211. In their written comments and during the oral hearing, a number of parties argued that certain higher costs faced by small undertakings remain unaffected by interconnection, including such costs as those incurred in wiring low density areas. On the other hand, they noted that interconnection often results in better service to subscribers of smaller undertakings and potential savings for such things as digital decoders at the head end, factors considered important or crucial to the ability of such undertakings to compete with DTH and other services. They therefore urged the Commission not to impose rate regulation on smaller undertakings, upon their interconnection with larger undertakings.

212. The Commission considers that interconnection of small undertakings should not be discouraged, in recognition of the potential benefits to subscribers that could result from such interconnection. Given that the Commission's proposal to impose rate regulation on smaller undertakings that interconnect with rate-regulated undertakings could discourage such interconnection, the Commission does not intend to impose rate regulation on smaller undertakings in these circumstances. In arriving at this conclusion, the Commission has also taken into account the restraining influence of competition on fee increases and the fact that smaller undertakings generally face higher costs than larger undertakings.

213. Further, the Commission has decided that it will no longer expect the cost savings of system interconnection to be passed on to subscribers by way of rate decreases. In the Commission's view, it is in the public interest that operators of such undertakings be permitted to reassign these cost savings to areas of their choosing, and to take such other steps as they consider necessary to maintain competitive operations.

C. Use of Restricted Channels

214. Restricted channels are basic band cable channels that use the same frequency as those of local television stations, and are thus subject to potential interference. The existing regulations prohibit their use for the distribution of priority services, including the community channel, unless an application for such use is approved by the Commission. Restricted channels, however, can sometimes be successfully used for the distribution of priority services, because impairment is negligible. Applications to carry a priority service on such a channel have been routinely approved where the affected broadcaster agrees to such carriage.

215. In Public Notice CRTC 1996-69, the Commission proposed that, where a distributor has the agreement of the licensee of a priority television station to distribute its signal on a restricted channel, an application for approval of such distribution would no longer be required.

216. Most parties who commented on the use of restricted channels generally supported the Commission's proposal.
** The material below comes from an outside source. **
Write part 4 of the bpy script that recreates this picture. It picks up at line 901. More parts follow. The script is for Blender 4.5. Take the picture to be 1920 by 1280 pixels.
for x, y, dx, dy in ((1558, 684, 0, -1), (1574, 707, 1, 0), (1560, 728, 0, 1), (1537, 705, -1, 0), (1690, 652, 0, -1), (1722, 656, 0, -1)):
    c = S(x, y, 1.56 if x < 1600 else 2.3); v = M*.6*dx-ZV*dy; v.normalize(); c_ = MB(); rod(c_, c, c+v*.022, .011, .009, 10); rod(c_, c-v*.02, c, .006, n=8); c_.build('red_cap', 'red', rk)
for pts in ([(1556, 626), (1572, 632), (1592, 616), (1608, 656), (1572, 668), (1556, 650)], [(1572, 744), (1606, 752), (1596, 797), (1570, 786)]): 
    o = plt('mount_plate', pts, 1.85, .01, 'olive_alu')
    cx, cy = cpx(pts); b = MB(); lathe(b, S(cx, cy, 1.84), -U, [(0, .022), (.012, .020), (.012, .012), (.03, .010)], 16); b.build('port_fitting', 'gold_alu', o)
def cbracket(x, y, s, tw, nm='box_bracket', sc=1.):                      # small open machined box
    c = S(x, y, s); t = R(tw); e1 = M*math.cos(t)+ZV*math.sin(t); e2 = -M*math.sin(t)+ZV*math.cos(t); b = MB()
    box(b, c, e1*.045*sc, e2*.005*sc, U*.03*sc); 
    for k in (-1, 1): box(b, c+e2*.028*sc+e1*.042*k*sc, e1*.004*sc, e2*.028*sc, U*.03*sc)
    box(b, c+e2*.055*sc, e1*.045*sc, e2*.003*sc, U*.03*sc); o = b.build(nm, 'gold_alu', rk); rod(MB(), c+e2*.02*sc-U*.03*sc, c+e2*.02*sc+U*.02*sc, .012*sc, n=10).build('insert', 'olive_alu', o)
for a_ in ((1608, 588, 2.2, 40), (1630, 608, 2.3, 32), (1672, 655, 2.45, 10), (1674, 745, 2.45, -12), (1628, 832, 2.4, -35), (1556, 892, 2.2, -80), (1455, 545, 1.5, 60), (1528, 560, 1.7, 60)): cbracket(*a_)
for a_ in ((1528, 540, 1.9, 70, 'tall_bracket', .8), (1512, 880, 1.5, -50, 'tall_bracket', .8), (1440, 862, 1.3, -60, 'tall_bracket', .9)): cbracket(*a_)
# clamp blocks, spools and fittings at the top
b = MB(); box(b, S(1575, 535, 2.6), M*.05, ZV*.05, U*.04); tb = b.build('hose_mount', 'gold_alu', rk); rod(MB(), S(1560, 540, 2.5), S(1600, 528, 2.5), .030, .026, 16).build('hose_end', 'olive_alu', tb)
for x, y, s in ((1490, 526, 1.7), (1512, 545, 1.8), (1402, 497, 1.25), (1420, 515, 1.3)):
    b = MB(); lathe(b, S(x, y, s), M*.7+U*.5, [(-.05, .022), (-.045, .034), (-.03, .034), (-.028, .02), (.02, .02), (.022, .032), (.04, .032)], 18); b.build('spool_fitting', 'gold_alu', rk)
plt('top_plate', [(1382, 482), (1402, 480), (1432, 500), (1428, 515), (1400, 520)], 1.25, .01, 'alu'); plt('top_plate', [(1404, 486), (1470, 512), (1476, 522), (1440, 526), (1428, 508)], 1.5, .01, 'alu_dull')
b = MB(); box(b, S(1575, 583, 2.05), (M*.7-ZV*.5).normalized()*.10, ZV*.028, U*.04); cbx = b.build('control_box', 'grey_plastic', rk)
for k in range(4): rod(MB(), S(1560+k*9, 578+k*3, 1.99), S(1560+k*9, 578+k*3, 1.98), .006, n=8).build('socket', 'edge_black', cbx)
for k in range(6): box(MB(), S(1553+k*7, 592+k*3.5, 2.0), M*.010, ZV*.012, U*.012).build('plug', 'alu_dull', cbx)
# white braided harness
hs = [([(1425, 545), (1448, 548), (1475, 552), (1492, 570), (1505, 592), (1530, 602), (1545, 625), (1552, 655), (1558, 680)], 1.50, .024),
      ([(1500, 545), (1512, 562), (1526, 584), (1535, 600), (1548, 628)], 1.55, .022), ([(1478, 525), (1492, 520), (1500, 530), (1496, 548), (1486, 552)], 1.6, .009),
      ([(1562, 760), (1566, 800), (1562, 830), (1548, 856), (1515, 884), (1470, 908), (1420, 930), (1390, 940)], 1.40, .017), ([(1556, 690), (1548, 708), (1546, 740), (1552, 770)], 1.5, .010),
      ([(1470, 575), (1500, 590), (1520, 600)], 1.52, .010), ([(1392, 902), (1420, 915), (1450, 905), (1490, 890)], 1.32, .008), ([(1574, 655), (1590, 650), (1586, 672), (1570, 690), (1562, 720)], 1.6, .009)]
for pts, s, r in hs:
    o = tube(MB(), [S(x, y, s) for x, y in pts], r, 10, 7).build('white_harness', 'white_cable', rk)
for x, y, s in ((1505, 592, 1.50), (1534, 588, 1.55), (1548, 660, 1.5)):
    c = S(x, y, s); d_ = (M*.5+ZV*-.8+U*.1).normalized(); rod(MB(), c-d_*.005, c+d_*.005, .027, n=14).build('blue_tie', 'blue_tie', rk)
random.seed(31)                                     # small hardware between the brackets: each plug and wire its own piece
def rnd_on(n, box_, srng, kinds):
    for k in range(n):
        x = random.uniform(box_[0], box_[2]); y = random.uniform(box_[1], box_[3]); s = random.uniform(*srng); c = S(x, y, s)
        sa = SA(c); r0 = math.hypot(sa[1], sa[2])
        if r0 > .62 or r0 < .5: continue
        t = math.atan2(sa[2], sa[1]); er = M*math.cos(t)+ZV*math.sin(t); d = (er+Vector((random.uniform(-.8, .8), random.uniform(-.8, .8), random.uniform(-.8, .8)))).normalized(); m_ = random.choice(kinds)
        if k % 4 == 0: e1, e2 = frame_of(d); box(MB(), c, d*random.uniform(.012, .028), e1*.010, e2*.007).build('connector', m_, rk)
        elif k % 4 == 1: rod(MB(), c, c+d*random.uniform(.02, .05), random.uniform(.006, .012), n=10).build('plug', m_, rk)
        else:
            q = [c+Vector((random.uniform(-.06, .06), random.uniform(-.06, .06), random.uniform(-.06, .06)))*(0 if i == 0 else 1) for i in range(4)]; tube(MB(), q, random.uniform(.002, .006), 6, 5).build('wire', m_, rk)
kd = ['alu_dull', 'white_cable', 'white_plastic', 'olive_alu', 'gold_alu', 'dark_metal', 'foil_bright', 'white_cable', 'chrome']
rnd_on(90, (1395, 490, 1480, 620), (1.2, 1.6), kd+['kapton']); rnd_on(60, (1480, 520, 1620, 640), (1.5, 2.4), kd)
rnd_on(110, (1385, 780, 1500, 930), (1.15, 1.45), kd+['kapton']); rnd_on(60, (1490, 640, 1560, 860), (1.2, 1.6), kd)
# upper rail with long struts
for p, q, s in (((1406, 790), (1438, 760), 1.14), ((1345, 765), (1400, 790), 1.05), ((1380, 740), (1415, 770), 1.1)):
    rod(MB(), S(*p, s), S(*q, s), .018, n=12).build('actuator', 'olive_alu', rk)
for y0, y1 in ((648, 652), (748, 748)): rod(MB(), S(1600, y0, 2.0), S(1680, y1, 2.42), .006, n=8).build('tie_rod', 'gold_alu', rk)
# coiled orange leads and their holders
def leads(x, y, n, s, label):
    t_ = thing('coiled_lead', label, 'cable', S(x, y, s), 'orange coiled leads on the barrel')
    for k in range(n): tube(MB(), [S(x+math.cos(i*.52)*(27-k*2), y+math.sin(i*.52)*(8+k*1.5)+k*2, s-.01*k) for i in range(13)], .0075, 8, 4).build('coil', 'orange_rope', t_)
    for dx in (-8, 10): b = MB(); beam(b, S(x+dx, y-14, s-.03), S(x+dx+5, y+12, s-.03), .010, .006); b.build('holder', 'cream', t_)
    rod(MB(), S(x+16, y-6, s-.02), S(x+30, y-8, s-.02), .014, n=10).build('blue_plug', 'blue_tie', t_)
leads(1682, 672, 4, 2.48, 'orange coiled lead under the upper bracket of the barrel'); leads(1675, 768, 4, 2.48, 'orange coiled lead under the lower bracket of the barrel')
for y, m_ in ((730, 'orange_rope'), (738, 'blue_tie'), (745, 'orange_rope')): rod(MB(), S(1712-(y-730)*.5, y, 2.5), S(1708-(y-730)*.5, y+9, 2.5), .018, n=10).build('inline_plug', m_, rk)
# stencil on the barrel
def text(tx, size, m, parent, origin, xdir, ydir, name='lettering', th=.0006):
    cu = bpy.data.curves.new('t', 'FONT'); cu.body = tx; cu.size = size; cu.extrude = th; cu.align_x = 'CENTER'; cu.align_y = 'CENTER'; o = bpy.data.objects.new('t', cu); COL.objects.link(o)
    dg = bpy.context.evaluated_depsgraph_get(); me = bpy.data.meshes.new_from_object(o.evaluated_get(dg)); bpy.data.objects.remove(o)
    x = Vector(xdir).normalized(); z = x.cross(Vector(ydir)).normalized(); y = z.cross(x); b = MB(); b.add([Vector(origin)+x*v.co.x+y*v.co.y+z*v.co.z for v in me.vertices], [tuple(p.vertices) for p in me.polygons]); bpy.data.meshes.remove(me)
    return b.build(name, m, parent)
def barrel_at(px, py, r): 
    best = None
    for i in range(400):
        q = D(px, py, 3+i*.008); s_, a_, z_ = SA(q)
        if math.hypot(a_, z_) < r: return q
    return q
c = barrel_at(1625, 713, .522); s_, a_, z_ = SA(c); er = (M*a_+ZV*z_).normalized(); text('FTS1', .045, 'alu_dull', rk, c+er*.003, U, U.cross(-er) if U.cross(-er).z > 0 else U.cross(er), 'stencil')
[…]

However, several potential exempt programming undertakings expressed concern that distribution of a priority signal on a restricted channel without prior approval would conflict with the Access Rules regarding the carriage of the services of exempt programming undertakings on restricted channels.

217. The Commission notes that implementation of its proposal does not detract from any protection afforded exempt programming undertakings under the Access Rules because the proposal gives no programming service, priority or otherwise, a "claim" on a particular channel. Should a local broadcaster want its signal to be carried on a particular restricted channel, the distributor is unlikely to agree where the channel in question is generating revenue from the service of a third-party exempt programming undertaking. Moreover, in their contracts with distributors, the operators of such exempt programming undertakings are free to negotiate the inclusion of appropriate assurances to guarantee distribution of their service on a particular restricted channel for the term of the contract.
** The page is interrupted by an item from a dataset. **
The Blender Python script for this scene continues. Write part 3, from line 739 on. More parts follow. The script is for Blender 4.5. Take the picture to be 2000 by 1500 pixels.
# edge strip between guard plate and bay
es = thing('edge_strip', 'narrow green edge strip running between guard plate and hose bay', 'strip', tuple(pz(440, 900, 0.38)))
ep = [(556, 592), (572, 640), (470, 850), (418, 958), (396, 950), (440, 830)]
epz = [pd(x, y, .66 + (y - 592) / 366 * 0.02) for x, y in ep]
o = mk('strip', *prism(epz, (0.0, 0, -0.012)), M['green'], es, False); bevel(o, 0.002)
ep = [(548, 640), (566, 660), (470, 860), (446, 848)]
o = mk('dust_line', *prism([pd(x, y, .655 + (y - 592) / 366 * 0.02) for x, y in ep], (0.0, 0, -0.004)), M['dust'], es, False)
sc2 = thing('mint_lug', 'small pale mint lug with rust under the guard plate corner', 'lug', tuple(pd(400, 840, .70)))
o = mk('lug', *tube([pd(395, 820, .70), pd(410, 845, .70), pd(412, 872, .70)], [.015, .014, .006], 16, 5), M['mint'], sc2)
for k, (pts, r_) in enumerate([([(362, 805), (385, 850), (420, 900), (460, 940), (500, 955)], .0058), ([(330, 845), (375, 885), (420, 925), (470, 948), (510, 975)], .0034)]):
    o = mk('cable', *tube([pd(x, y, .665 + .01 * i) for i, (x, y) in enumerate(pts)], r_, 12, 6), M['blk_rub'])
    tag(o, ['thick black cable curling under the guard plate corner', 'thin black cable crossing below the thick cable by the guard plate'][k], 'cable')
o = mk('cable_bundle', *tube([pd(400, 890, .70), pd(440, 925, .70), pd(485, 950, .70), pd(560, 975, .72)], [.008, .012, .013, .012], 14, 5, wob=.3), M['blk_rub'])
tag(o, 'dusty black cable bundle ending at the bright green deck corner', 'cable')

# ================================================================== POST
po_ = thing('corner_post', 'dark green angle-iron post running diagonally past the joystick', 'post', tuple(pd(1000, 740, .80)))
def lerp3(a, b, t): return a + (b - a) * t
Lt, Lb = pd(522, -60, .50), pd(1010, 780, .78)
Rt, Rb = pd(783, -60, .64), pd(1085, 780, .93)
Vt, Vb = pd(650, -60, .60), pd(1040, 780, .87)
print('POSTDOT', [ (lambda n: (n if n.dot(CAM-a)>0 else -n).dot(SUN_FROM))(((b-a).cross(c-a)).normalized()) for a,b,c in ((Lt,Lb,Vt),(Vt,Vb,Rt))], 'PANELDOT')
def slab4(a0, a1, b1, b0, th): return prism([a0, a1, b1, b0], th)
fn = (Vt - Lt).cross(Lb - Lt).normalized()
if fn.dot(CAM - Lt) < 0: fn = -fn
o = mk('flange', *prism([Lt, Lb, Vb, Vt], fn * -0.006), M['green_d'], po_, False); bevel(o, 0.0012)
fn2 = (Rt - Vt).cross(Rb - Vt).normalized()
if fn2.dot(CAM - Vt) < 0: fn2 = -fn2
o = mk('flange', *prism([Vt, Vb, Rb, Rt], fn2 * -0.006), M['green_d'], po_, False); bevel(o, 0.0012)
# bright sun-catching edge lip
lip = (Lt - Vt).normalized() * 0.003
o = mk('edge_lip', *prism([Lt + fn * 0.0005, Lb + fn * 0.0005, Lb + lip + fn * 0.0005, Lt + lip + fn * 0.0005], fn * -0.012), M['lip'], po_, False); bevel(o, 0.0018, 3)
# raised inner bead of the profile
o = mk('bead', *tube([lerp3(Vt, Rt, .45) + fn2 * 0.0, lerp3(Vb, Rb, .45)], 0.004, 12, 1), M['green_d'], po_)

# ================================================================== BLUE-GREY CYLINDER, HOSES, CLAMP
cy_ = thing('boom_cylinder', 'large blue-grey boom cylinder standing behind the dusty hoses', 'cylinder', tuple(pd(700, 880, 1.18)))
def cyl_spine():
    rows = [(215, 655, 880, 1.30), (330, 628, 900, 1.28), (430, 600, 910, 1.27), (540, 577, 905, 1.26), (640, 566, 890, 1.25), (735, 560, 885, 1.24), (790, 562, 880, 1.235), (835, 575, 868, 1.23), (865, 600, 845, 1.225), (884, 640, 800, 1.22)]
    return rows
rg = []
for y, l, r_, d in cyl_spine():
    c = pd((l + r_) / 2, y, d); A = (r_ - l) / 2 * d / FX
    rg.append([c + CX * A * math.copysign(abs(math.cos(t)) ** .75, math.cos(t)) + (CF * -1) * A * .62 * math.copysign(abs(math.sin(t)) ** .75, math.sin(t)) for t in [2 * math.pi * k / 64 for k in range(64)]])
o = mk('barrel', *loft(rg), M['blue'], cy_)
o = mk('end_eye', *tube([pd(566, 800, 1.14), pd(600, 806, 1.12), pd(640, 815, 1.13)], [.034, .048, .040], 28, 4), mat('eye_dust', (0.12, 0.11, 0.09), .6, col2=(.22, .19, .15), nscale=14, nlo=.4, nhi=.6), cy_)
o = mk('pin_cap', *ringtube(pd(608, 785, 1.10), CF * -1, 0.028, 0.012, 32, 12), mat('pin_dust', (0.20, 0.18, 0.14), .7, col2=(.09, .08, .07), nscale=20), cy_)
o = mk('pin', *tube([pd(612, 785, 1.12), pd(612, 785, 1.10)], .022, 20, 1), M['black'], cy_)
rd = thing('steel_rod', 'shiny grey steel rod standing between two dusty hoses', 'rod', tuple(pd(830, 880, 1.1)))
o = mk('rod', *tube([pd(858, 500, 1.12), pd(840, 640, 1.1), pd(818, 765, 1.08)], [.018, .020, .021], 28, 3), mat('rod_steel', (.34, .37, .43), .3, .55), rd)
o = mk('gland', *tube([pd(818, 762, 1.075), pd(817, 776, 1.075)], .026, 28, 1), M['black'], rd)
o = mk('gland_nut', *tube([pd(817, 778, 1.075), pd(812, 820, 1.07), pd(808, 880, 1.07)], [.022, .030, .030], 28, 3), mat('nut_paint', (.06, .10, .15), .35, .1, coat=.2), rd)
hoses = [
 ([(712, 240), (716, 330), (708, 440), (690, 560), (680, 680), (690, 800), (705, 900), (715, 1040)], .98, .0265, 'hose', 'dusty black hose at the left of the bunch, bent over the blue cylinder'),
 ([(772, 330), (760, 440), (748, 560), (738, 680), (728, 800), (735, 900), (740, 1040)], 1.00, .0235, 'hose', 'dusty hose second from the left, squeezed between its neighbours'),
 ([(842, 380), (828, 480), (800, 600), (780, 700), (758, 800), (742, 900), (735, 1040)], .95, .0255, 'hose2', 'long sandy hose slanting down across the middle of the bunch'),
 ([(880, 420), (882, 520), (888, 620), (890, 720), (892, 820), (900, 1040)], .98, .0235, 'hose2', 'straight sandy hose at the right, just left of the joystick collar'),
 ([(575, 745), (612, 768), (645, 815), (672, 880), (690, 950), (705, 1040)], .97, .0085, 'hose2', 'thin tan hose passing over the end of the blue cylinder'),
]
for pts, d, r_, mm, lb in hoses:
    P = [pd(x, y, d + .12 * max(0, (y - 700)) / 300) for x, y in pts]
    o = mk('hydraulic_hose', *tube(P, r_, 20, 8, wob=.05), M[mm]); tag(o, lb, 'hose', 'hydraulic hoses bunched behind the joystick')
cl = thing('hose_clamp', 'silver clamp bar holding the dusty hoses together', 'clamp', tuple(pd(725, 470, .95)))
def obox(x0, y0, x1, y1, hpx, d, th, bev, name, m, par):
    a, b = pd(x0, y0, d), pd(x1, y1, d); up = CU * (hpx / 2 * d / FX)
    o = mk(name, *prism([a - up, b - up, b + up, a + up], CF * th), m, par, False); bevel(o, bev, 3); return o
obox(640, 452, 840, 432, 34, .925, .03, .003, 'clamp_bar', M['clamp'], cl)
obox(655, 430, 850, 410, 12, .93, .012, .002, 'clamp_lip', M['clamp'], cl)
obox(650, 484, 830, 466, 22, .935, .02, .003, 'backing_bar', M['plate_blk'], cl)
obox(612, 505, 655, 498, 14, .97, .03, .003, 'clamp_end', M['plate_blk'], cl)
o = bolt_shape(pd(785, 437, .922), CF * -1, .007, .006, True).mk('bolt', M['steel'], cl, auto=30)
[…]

218. A second concern was that non-broadcast transmitters using over-the-air frequencies in the same bands as those used by cable undertakings can cause interference to certain channels. However, the degree of susceptibility to interference and the actual channels potentially affected vary from location to location, and are often very localized, making a general prohibition against the use of such channels an excessively-rigid restriction.

219. In light of the above, the Commission intends to allow a distribution undertaking, where it has the written agreement of the licensee of a priority television station, to carry its signal on a restricted channel without having to obtain Commission approval. The Commission intends to maintain the definition of restricted channel as it currently exists, as well as the prohibition against the distribution of community programming on such channels without prior Commission approval.
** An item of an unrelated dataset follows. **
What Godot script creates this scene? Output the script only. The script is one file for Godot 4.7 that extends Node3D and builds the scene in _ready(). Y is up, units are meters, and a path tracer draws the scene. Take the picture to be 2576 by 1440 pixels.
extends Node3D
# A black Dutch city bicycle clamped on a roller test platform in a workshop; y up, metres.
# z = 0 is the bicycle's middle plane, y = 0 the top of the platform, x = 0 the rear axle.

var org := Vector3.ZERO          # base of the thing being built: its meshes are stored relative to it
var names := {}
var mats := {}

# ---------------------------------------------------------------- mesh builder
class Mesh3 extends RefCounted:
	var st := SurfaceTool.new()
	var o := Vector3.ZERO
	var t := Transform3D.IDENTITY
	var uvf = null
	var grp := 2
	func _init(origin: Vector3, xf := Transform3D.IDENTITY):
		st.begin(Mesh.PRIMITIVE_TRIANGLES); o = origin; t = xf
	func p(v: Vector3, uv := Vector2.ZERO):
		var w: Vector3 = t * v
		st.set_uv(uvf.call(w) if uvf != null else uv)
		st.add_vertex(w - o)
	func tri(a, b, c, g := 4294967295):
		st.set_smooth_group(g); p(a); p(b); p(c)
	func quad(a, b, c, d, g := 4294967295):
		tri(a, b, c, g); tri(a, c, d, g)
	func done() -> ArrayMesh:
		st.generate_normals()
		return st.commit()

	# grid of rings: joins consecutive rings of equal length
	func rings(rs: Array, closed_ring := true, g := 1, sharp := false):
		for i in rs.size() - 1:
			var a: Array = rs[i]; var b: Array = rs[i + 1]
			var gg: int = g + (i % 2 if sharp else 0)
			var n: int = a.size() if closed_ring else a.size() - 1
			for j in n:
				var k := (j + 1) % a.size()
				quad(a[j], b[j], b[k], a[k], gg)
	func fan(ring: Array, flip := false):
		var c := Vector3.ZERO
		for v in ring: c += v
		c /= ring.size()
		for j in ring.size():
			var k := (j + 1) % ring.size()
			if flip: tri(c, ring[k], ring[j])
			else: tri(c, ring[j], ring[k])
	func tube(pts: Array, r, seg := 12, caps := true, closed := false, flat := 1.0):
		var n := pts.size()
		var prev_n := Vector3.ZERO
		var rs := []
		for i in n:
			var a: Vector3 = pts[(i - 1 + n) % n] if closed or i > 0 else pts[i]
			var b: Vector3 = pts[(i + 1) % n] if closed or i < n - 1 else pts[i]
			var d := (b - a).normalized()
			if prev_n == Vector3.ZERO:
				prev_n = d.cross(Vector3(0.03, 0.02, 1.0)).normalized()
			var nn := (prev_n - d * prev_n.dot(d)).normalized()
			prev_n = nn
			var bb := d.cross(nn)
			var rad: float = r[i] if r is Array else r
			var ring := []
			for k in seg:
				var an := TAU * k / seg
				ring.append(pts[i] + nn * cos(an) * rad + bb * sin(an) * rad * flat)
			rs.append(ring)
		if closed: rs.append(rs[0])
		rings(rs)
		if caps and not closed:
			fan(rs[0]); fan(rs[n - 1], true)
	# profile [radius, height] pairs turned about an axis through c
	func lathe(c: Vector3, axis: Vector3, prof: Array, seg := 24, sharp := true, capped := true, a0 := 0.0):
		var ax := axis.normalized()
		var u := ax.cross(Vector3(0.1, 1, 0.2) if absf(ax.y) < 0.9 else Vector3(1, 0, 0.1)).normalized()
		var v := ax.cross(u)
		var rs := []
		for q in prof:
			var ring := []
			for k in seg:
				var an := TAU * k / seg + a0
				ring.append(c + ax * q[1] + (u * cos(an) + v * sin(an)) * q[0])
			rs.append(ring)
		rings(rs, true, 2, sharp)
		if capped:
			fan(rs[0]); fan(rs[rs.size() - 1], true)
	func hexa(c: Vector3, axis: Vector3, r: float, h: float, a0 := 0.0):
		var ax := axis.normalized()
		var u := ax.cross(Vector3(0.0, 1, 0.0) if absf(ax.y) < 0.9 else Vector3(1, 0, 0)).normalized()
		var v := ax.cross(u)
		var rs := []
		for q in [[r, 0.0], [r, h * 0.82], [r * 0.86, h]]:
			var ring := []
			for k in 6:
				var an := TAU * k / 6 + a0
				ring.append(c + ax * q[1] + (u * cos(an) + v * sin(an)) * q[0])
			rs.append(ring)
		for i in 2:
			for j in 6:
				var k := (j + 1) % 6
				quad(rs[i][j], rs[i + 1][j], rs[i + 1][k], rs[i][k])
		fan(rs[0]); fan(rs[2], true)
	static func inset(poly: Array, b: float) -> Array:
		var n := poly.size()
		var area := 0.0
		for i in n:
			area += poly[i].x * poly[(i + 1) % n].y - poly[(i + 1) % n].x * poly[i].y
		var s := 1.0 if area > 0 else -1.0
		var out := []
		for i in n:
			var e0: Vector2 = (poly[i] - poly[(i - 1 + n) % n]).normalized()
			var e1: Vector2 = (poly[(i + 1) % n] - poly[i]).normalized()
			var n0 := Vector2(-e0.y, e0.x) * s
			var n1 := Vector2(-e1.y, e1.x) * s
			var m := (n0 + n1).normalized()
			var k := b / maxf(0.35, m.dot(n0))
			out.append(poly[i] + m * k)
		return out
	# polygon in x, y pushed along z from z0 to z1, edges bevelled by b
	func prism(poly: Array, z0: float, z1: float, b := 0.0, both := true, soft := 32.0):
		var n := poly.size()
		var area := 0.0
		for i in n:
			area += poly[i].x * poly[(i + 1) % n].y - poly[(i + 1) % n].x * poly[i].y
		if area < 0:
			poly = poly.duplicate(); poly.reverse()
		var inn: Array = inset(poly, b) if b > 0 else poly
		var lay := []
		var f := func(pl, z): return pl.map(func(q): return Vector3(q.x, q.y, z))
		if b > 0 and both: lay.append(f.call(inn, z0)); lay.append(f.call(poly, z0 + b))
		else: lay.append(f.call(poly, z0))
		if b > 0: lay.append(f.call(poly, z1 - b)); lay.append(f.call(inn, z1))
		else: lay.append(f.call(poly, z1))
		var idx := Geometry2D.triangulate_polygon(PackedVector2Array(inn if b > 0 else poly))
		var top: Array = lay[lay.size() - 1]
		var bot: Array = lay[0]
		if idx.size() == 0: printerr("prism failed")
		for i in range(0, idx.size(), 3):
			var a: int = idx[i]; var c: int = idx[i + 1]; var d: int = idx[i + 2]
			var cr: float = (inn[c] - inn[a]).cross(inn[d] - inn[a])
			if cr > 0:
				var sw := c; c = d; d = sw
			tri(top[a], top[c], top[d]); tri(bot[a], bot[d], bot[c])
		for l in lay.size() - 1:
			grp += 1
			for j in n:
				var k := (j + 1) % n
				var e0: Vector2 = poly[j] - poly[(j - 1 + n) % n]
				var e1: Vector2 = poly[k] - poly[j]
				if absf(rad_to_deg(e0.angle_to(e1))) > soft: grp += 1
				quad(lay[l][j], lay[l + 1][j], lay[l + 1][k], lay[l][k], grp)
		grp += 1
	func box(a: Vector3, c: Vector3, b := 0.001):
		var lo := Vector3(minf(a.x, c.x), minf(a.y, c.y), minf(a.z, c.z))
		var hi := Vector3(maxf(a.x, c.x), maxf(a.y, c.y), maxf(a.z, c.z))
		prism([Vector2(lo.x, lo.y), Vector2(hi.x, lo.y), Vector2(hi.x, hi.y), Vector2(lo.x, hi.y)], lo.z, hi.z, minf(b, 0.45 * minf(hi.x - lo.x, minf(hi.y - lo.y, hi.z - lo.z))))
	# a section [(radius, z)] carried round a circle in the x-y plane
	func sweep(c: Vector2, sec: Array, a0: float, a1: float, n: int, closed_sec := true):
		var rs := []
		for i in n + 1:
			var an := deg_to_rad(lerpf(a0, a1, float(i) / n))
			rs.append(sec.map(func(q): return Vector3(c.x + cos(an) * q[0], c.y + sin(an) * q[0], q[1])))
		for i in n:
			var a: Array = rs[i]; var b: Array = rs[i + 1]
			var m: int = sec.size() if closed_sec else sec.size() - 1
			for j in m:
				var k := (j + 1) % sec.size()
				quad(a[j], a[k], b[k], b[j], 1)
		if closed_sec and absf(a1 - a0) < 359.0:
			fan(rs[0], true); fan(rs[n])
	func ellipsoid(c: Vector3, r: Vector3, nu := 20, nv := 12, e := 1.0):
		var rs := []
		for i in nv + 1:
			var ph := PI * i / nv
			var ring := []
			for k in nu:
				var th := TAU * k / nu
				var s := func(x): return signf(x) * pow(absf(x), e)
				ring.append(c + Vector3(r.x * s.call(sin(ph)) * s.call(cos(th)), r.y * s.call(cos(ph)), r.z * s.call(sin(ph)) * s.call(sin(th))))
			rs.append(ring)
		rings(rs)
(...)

D. Transfers of Ownership and Control

220. The Commission's existing regulations permit a transaction to take place, without the need to obtain prior Commission approval, that results in a person holding less than 30% of the voting interests of a licensee company, provided that there is no change in effective control of the licensee. Prior approval is required for any transaction that results in an increase in a person's holdings to 30% or more of the voting interests. The Commission proposed in Public Notice CRTC 1996-69 to include these same provisions in the new regulations.

221. In its written comments, Stentor proposed that prior approval of non-controlling acquisitions and intra-corporate transactions should not be subject to any application or approval process, even where such a non-controlling transaction would result in a person holding 30% or more of the voting interests.

222. The Commission considers that the existing threshold for determining whether prior Commission approval is required remains appropriate. Accordingly, it intends to include in the new regulations ownership provisions similar to those that exist in the existing regulations.

E. Use of Local Advertising Availabilities

223. Rogers proposed in its written comments that cable licensees be allowed to use the local availabilities contained in the programming of U.S. specialty services to sell their own local advertising. This proposal was strongly opposed by the broadcasting industry. Currently, the use of such local availabilities by cable licensees is restricted to the distribution of Canadian public service announcements and the promotion of licensed services. The Commission can discern no compelling reason to alter its policy in this area, and, accordingly, does not intend to adopt the Rogers proposal.

VI CONCLUSION

224. In this notice, the Commission has set out its policy determinations with respect to the establishment of a regulatory framework for broadcasting distribution undertakings. Later this year, it will issue for comment draft regulations that will give effect to these policies. It is the Commission's intention that the new regulations come into force on or about 1 January 1998.

225. The Commission is confident that its new regulatory framework for distribution undertakings is responsive to the fundamental changes occurring in the broadcasting system, and will further the Canadian content objectives of the Act.

226. The Commission wishes to thank all who participated in this public process for their valuable contributions and assistance in the development of the new policies that will guide the expansion of the Canadian broadcasting distribution industry in the emerging competitive communications environment.

Allan J. Darling
Secretary General

Dissenting opinions of Commissioners Garth Dawley and William Callahan

Commissioner Dawley dissents from the policy decision taken by the Commission's majority that would require the incumbent licensees of Class 1 distribution undertakings to direct a minimum percentage of their gross revenues to an independently-administered production fund. In the Commissioner's view, such licensees should be allowed to allocate their total 5% contribution to community programming, if they wish to do so.

Commissioner Callahan likewise dissents from this policy decision of the Commission's majority. In the Commissioner's view, distribution undertakings currently providing for community expression through their community channel operations should have the option to devote the total 5% programming contribution to community expression as a valid and legitimate form of Canadian programming.